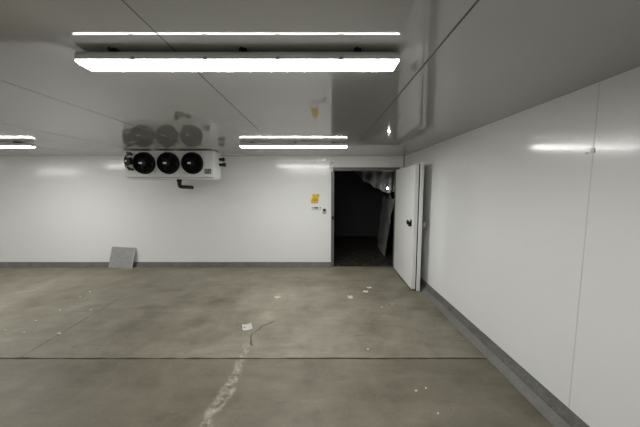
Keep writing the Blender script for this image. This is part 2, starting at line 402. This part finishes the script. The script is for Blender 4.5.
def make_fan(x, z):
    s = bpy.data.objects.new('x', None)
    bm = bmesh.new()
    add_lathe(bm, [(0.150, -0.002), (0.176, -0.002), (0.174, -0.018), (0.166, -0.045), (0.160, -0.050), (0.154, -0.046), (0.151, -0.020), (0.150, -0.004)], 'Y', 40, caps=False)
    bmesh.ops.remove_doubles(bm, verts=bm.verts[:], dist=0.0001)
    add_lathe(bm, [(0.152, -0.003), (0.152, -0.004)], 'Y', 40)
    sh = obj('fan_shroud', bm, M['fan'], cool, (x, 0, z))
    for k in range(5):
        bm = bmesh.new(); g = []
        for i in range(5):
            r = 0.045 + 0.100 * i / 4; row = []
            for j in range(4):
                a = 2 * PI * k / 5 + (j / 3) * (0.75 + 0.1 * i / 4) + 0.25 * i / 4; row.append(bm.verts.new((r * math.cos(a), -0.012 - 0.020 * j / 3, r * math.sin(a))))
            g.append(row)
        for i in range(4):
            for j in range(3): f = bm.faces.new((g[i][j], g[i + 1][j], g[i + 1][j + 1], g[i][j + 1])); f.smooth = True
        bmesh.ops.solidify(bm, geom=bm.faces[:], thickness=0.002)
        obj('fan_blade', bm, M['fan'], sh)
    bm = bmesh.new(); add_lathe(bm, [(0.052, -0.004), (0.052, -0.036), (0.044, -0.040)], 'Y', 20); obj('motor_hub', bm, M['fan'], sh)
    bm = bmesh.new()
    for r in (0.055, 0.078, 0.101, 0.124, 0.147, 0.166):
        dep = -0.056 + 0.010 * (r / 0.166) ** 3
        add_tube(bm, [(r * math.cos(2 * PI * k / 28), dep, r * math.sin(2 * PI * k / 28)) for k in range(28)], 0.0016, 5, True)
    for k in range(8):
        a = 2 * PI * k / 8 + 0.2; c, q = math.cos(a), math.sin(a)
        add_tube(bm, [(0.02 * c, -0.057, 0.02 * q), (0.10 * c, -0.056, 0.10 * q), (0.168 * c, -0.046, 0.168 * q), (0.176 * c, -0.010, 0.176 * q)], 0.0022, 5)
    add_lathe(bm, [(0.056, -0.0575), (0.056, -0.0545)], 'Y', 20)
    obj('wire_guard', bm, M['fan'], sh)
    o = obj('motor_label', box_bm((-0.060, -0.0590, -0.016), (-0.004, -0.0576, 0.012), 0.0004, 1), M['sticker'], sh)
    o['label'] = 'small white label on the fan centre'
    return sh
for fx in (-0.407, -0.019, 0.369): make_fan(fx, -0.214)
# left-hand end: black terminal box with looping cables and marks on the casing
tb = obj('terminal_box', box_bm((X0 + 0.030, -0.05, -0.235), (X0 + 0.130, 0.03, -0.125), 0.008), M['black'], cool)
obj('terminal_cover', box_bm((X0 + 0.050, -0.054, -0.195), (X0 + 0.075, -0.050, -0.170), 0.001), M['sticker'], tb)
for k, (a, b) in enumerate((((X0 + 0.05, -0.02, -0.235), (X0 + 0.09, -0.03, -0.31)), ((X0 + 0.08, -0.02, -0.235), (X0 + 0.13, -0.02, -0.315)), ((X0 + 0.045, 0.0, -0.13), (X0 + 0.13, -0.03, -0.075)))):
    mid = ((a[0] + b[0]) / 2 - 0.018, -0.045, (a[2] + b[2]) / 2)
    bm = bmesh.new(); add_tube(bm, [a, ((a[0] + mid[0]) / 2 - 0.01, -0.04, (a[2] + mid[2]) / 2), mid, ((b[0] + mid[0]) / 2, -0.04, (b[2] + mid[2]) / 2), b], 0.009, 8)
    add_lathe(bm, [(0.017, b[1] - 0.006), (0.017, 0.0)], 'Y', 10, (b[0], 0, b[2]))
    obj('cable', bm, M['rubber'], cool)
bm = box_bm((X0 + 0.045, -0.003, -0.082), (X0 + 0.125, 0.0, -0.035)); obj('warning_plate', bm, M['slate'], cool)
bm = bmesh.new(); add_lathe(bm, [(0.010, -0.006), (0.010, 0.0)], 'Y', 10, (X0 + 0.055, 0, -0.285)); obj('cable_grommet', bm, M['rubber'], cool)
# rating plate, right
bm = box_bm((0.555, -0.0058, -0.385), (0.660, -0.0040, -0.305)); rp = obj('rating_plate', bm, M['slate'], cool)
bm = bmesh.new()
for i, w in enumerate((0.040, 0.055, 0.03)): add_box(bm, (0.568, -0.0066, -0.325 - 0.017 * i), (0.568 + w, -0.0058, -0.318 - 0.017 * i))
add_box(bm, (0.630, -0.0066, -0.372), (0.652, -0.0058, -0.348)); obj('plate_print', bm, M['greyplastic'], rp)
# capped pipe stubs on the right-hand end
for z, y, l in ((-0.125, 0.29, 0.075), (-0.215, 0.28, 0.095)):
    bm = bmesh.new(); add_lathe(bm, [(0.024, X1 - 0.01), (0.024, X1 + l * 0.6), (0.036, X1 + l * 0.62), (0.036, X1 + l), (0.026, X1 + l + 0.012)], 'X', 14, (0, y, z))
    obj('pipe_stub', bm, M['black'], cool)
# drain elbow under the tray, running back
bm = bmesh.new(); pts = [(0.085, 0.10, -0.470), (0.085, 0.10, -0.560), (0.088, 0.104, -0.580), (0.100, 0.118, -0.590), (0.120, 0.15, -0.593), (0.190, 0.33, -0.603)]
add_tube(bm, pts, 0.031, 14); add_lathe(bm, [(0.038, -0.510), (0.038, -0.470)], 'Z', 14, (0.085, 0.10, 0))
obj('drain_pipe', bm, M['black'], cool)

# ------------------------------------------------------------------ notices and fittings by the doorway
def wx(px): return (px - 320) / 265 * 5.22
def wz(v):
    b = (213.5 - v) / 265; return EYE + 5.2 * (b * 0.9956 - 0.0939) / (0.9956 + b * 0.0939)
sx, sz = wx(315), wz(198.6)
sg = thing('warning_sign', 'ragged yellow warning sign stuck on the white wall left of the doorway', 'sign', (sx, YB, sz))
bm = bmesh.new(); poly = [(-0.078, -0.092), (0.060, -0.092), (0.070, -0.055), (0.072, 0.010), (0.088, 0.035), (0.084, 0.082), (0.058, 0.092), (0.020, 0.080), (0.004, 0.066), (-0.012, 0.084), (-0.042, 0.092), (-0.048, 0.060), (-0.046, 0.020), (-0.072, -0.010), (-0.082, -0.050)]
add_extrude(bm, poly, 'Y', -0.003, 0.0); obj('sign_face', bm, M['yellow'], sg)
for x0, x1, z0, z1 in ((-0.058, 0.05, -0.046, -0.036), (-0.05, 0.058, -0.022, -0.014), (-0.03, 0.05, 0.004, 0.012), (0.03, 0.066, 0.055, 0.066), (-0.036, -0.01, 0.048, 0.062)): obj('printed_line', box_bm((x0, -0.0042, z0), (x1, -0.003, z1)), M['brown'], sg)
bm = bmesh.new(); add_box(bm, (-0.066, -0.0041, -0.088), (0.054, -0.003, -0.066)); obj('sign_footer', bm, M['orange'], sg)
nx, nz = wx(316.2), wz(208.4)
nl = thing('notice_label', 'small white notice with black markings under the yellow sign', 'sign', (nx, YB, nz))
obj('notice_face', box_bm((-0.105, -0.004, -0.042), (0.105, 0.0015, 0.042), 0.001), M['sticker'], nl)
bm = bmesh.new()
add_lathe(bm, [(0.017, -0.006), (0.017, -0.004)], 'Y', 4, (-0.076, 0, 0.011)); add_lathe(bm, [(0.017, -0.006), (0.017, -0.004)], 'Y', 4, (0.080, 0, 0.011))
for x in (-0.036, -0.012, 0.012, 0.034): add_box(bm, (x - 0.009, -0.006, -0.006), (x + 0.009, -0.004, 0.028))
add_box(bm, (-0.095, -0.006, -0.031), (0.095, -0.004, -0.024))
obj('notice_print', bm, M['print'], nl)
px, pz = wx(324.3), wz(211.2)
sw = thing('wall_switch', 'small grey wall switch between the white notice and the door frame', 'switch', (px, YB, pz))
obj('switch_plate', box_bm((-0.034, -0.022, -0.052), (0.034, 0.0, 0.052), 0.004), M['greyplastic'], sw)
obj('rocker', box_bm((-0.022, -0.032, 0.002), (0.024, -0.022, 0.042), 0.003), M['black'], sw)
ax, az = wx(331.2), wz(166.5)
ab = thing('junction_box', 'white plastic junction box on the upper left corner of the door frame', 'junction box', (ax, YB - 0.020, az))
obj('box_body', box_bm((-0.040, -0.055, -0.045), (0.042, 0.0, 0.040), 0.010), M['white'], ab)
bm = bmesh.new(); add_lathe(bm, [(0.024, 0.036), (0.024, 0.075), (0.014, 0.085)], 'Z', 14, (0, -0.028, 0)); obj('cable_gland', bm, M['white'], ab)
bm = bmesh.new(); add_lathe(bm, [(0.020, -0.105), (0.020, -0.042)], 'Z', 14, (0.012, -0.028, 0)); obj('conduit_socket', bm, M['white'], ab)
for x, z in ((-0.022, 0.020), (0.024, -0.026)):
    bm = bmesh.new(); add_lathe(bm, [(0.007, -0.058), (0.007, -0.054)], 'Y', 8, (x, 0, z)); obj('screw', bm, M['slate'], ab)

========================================

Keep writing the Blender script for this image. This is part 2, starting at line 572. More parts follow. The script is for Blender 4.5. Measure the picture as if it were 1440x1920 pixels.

========================================

> [Challenge]:
What is the number of lines in the listing above that contain the string "This"? Give only the number.

> [The solution]:
2